◆ EXERCISE AIM: Exactly reproduce all the records, keeping pictures out of the copy.

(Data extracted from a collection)
########
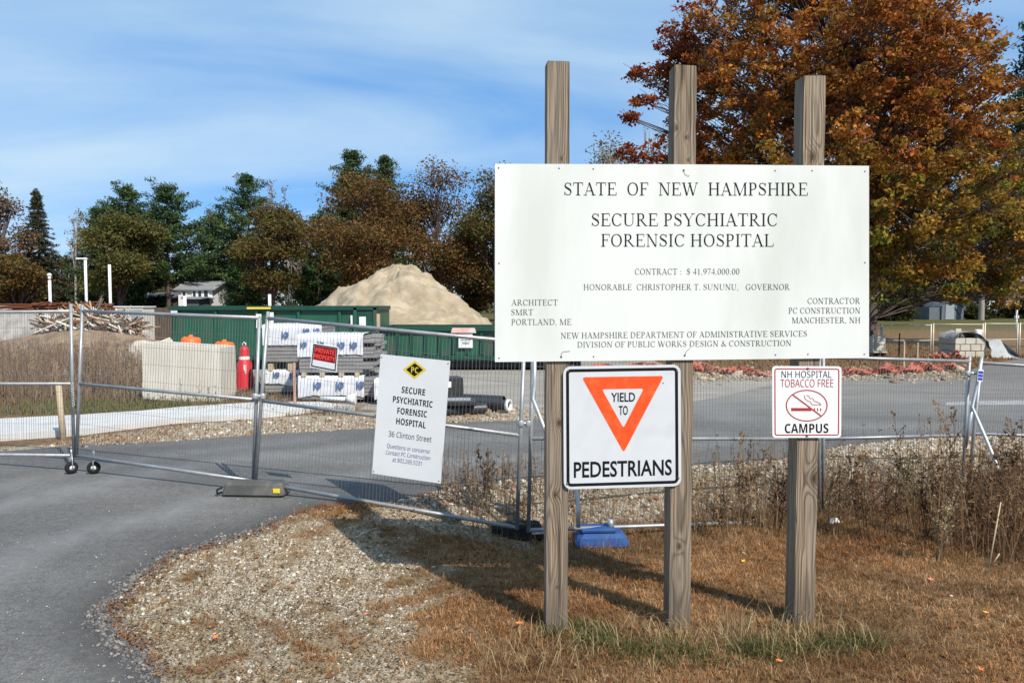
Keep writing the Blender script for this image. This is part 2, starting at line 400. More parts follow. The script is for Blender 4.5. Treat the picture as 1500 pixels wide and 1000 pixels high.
    # dark drying checks running along the grain
    ck = N.new('ShaderNodeMapRange'); ck.inputs[1].default_value, ck.inputs[2].default_value = 0.60, 0.635; L.new(noise(55, 0.7, 3), ck.inputs[0])
    x5 = N.new('ShaderNodeMix'); x5.data_type = 'RGBA'; L.new(mt('MULTIPLY', ck.outputs[0], 0.75), x5.inputs[0]); L.new(x4.outputs[2], x5.inputs[6]); x5.inputs[7].default_value = (0.05, 0.035, 0.025, 1)
    L.new(x5.outputs[2], b.inputs['Base Color'])
    bp = N.new('ShaderNodeBump'); bp.inputs['Strength'].default_value = 0.5; bp.inputs['Distance'].default_value = 0.003
    L.new(mt('ADD', mt('MULTIPLY', ring, -0.5), fine), bp.inputs['Height']); L.new(bp.outputs[0], b.inputs['Normal'])
    return m

# ------------------------------------------------------------------ ground, road, walk
def fence_y(x): return np.interp(x, [.2, 3.43, 5.4, 9], [7.2, 8.24, 8.82, 9.9])
def gravel_w(x, y):
    """how stony the ground is (0 dry grass, 1 gravel)"""
    px, py = to_px(x, y, gz(x, y))
    bnd = np.interp(py, [690, 740, 770, 830, 870, 900, 930, 960, 1000, 1100], [470, 490, 525, 610, 650, 625, 590, 610, 690, 760])
    nz1 = np.sin(x * 7.3 + 2.1 * np.sin(y * 4.1)) * np.sin(y * 6.1 + 1.7 * np.sin(x * 5.3)) + .5 * np.sin(x * 17 + 3 * np.sin(y * 11)) * np.sin(y * 15)
    g = 1 - sstep(-60, 70, px - bnd + 55 * nz1)
    g = g * (1 - .62 * sstep(.25, .9, nz1 + .25 * np.sin(x * 2.7 - y * 1.9)))
    g = g * sstep(735, 765, py + 0 * px)
    behind = inside(x, y, VERGE) * sstep(-0.02, 0.25, y - fence_y(x) + .5 * (x < 0.2)) * (1 - .55 * sstep(0.7, 1.9, poly_dist(x, y, EDGE))) * sstep(-1.6, -1.2, x)
    strip = inside(x, y, STRIP)
    return np.clip(np.maximum(np.maximum(g, behind), strip), 0, 1)
STRIP = np.array([flat(*p)[:2] for p in [(-200,655),(57,653),(120,640),(264,622),(375,615),(497,602),(560,604),(760,600),(830,603),(830,613),(654,621),(375,639),(210,650),(57,659),(-200,668)]])
xs = np.concatenate([-np.geomspace(8, 700, 40)[::-1], np.arange(-7.9, 9, 0.09), np.geomspace(9.1, 700, 44)])
ys = np.concatenate([[-60, -25, -10, -4, -1], np.arange(0.5, 14, 0.09), np.geomspace(14.1, 900, 70)])
gx, gy = np.meshgrid(xs, ys)
zz_ = gz(gx, gy)
fx, fy = gx.ravel(), gy.ravel()
V = np.column_stack([fx, fy, zz_.ravel()])
nx_, ny_ = len(xs), len(ys)
ii = (np.arange(ny_ - 1)[:, None] * nx_ + np.arange(nx_ - 1)[None, :]).ravel()
F = np.column_stack([ii, ii + 1, ii + nx_ + 1, ii + nx_])
lowp = (V[:, 1] < 14) & (abs(V[:, 0]) < 9)
ROADP = np.vstack([EDGE_FAR, EDGE[::-1], [[EDGE[0][0], -30], [-60, -30], [-60, EDGE_FAR[0][1]]]])
inroad = inside(fx, fy, ROADP)
deep = inroad & (np.minimum(poly_dist(fx, fy, EDGE), poly_dist(fx, fy, EDGE_FAR)) > 0.12)
V[deep, 2] -= 0.05
# zones: R gravel, G lawn, B pale packed dust
zr = gravel_w(fx, fy)
zg = sstep(58, 66, fy) * sstep(2, 14, fx) + sstep(60, 90, fy) * (1 - sstep(-4, 2, fx))
zg = np.maximum(zg, 0.5 * sstep(16.5, 14.3, fy) * sstep(13.2, 13.7, fy) * sstep(-9.5, -7.5, fx) * sstep(-4.8, -5.6, fx))
lot = inside(fx, fy, np.array([(-16, 19.5), (-5.5, 15.6), (-2.6, 13.9), (1.0, 13.4), (2.0, 12.6), (6, 14), (16, 19), (12, 20.5), (5, 21.5), (5.5, 60), (-16, 60)]))
zb = lot.astype(float)
gm, N, L, b = newmat('ground_soil')
b.inputs['Roughness'].default_value = 0.95; b.inputs['Specular IOR Level'].default_value = 0.1
att = N.new('ShaderNodeAttribute'); att.attribute_name = 'Zone'
sp = N.new('ShaderNodeSeparateColor'); L.new(att.outputs['Color'], sp.inputs[0])
tco = N.new('ShaderNodeTexCoord')
def gnoise(scale, det=6, rough=0.62, kind='N', stretch=None):
    src = tco.outputs['Object']
    if stretch:
        q = N.new('ShaderNodeMapping'); q.inputs['Scale'].default_value = stretch; L.new(src, q.inputs[0]); src = q.outputs[0]
    if kind == 'V':
        n = N.new('ShaderNodeTexVoronoi'); n.inputs['Scale'].default_value = scale; L.new(src, n.inputs[0]); return n
    n = N.new('ShaderNodeTexNoise'); n.inputs['Scale'].default_value = scale; n.inputs['Detail'].default_value = det; n.inputs['Roughness'].default_value = rough; L.new(src, n.inputs[0]); return n
def gramp(o, stops):
    r = N.new('ShaderNodeValToRGB'); L.new(o, r.inputs[0])
    e = r.color_ramp.elements
    while len(e) < len(stops): e.new(0.5)
    for k, (p_, c_) in zip(e, stops): k.position = p_; k.color = (*c_, 1)
    return r.outputs[0]
def gmix(f, a, c):
    x = N.new('ShaderNodeMix'); x.data_type = 'RGBA'
    L.new(f, x.inputs[0]) if not isinstance(f, float) else setattr(x.inputs[0], 'default_value', f)
    L.new(a, x.inputs[6]); L.new(c, x.inputs[7]); return x.outputs[2]
dryc = gramp(gnoise(9, 8, 0.7).outputs[0], [(0.30, (0.075, 0.045, 0.022)), (0.5, (0.17, 0.105, 0.05)), (0.68, (0.28, 0.18, 0.095))])
gvo = gnoise(34, kind='V', stretch=(1, 1, 1))
gravc = gmix(gramp(gnoise(3.2, 5).outputs[0], [(0.42, (0, 0, 0)), (0.62, (1, 1, 1))]), gramp(gvo.outputs['Color'], [(0.2, (0.23, 0.185, 0.125)), (0.55, (0.40, 0.34, 0.245)), (0.85, (0.54, 0.48, 0.375))]), gramp(gnoise(22, 6).outputs[0], [(0.35, (0.20, 0.14, 0.08)), (0.65, (0.42, 0.345, 0.235))]))
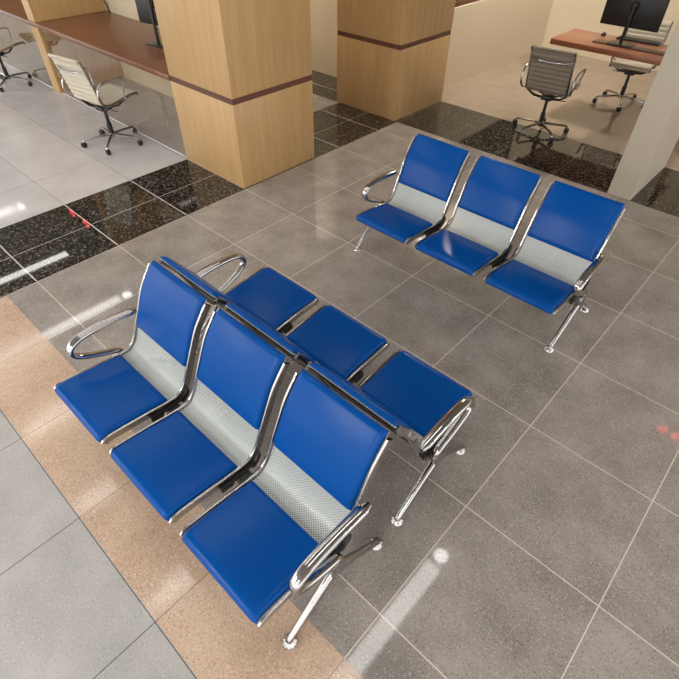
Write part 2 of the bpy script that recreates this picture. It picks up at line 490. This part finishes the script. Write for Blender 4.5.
########
◆ TASK RESULT:
Keep writing the Blender script for this image. This is part 2, starting at line 400. More parts follow. The script is for Blender 4.5. Treat the picture as 1500 pixels wide and 1000 pixels high.
    # dark drying checks running along the grain
    ck = N.new('ShaderNodeMapRange'); ck.inputs[1].default_value, ck.inputs[2].default_value = 0.60, 0.635; L.new(noise(55, 0.7, 3), ck.inputs[0])
    x5 = N.new('ShaderNodeMix'); x5.data_type = 'RGBA'; L.new(mt('MULTIPLY', ck.outputs[0], 0.75), x5.inputs[0]); L.new(x4.outputs[2], x5.inputs[6]); x5.inputs[7].default_value = (0.05, 0.035, 0.025, 1)
    L.new(x5.outputs[2], b.inputs['Base Color'])
    bp = N.new('ShaderNodeBump'); bp.inputs['Strength'].default_value = 0.5; bp.inputs['Distance'].default_value = 0.003
    L.new(mt('ADD', mt('MULTIPLY', ring, -0.5), fine), bp.inputs['Height']); L.new(bp.outputs[0], b.inputs['Normal'])
    return m

# ------------------------------------------------------------------ ground, road, walk
def fence_y(x): return np.interp(x, [.2, 3.43, 5.4, 9], [7.2, 8.24, 8.82, 9.9])
def gravel_w(x, y):
    """how stony the ground is (0 dry grass, 1 gravel)"""
    px, py = to_px(x, y, gz(x, y))
    bnd = np.interp(py, [690, 740, 770, 830, 870, 900, 930, 960, 1000, 1100], [470, 490, 525, 610, 650, 625, 590, 610, 690, 760])
    nz1 = np.sin(x * 7.3 + 2.1 * np.sin(y * 4.1)) * np.sin(y * 6.1 + 1.7 * np.sin(x * 5.3)) + .5 * np.sin(x * 17 + 3 * np.sin(y * 11)) * np.sin(y * 15)
    g = 1 - sstep(-60, 70, px - bnd + 55 * nz1)
    g = g * (1 - .62 * sstep(.25, .9, nz1 + .25 * np.sin(x * 2.7 - y * 1.9)))
    g = g * sstep(735, 765, py + 0 * px)
    behind = inside(x, y, VERGE) * sstep(-0.02, 0.25, y - fence_y(x) + .5 * (x < 0.2)) * (1 - .55 * sstep(0.7, 1.9, poly_dist(x, y, EDGE))) * sstep(-1.6, -1.2, x)
    strip = inside(x, y, STRIP)
    return np.clip(np.maximum(np.maximum(g, behind), strip), 0, 1)
STRIP = np.array([flat(*p)[:2] for p in [(-200,655),(57,653),(120,640),(264,622),(375,615),(497,602),(560,604),(760,600),(830,603),(830,613),(654,621),(375,639),(210,650),(57,659),(-200,668)]])
xs = np.concatenate([-np.geomspace(8, 700, 40)[::-1], np.arange(-7.9, 9, 0.09), np.geomspace(9.1, 700, 44)])
ys = np.concatenate([[-60, -25, -10, -4, -1], np.arange(0.5, 14, 0.09), np.geomspace(14.1, 900, 70)])
gx, gy = np.meshgrid(xs, ys)
zz_ = gz(gx, gy)
fx, fy = gx.ravel(), gy.ravel()
V = np.column_stack([fx, fy, zz_.ravel()])
nx_, ny_ = len(xs), len(ys)
ii = (np.arange(ny_ - 1)[:, None] * nx_ + np.arange(nx_ - 1)[None, :]).ravel()
F = np.column_stack([ii, ii + 1, ii + nx_ + 1, ii + nx_])
lowp = (V[:, 1] < 14) & (abs(V[:, 0]) < 9)
ROADP = np.vstack([EDGE_FAR, EDGE[::-1], [[EDGE[0][0], -30], [-60, -30], [-60, EDGE_FAR[0][1]]]])
inroad = inside(fx, fy, ROADP)
deep = inroad & (np.minimum(poly_dist(fx, fy, EDGE), poly_dist(fx, fy, EDGE_FAR)) > 0.12)
V[deep, 2] -= 0.05
# zones: R gravel, G lawn, B pale packed dust
zr = gravel_w(fx, fy)
zg = sstep(58, 66, fy) * sstep(2, 14, fx) + sstep(60, 90, fy) * (1 - sstep(-4, 2, fx))
zg = np.maximum(zg, 0.5 * sstep(16.5, 14.3, fy) * sstep(13.2, 13.7, fy) * sstep(-9.5, -7.5, fx) * sstep(-4.8, -5.6, fx))
lot = inside(fx, fy, np.array([(-16, 19.5), (-5.5, 15.6), (-2.6, 13.9), (1.0, 13.4), (2.0, 12.6), (6, 14), (16, 19), (12, 20.5), (5, 21.5), (5.5, 60), (-16, 60)]))
zb = lot.astype(float)
gm, N, L, b = newmat('ground_soil')
b.inputs['Roughness'].default_value = 0.95; b.inputs['Specular IOR Level'].default_value = 0.1
att = N.new('ShaderNodeAttribute'); att.attribute_name = 'Zone'
sp = N.new('ShaderNodeSeparateColor'); L.new(att.outputs['Color'], sp.inputs[0])
tco = N.new('ShaderNodeTexCoord')
def gnoise(scale, det=6, rough=0.62, kind='N', stretch=None):
    src = tco.outputs['Object']
    if stretch:
        q = N.new('ShaderNodeMapping'); q.inputs['Scale'].default_value = stretch; L.new(src, q.inputs[0]); src = q.outputs[0]
    if kind == 'V':
        n = N.new('ShaderNodeTexVoronoi'); n.inputs['Scale'].default_value = scale; L.new(src, n.inputs[0]); return n
    n = N.new('ShaderNodeTexNoise'); n.inputs['Scale'].default_value = scale; n.inputs['Detail'].default_value = det; n.inputs['Roughness'].default_value = rough; L.new(src, n.inputs[0]); return n
def gramp(o, stops):
    r = N.new('ShaderNodeValToRGB'); L.new(o, r.inputs[0])
    e = r.color_ramp.elements
    while len(e) < len(stops): e.new(0.5)
    for k, (p_, c_) in zip(e, stops): k.position = p_; k.color = (*c_, 1)
    return r.outputs[0]
def gmix(f, a, c):
    x = N.new('ShaderNodeMix'); x.data_type = 'RGBA'
    L.new(f, x.inputs[0]) if not isinstance(f, float) else setattr(x.inputs[0], 'default_value', f)
    L.new(a, x.inputs[6]); L.new(c, x.inputs[7]); return x.outputs[2]
dryc = gramp(gnoise(9, 8, 0.7).outputs[0], [(0.30, (0.075, 0.045, 0.022)), (0.5, (0.17, 0.105, 0.05)), (0.68, (0.28, 0.18, 0.095))])
gvo = gnoise(34, kind='V', stretch=(1, 1, 1))
gravc = gmix(gramp(gnoise(3.2, 5).outputs[0], [(0.42, (0, 0, 0)), (0.62, (1, 1, 1))]), gramp(gvo.outputs['Color'], [(0.2, (0.23, 0.185, 0.125)), (0.55, (0.40, 0.34, 0.245)), (0.85, (0.54, 0.48, 0.375))]), gramp(gnoise(22, 6).outputs[0], [(0.35, (0.20, 0.14, 0.08)), (0.65, (0.42, 0.345, 0.235))]))
Write part 2 of the bpy script that recreates this picture. It picks up at line 490. This part finishes the script. Write for Blender 4.5.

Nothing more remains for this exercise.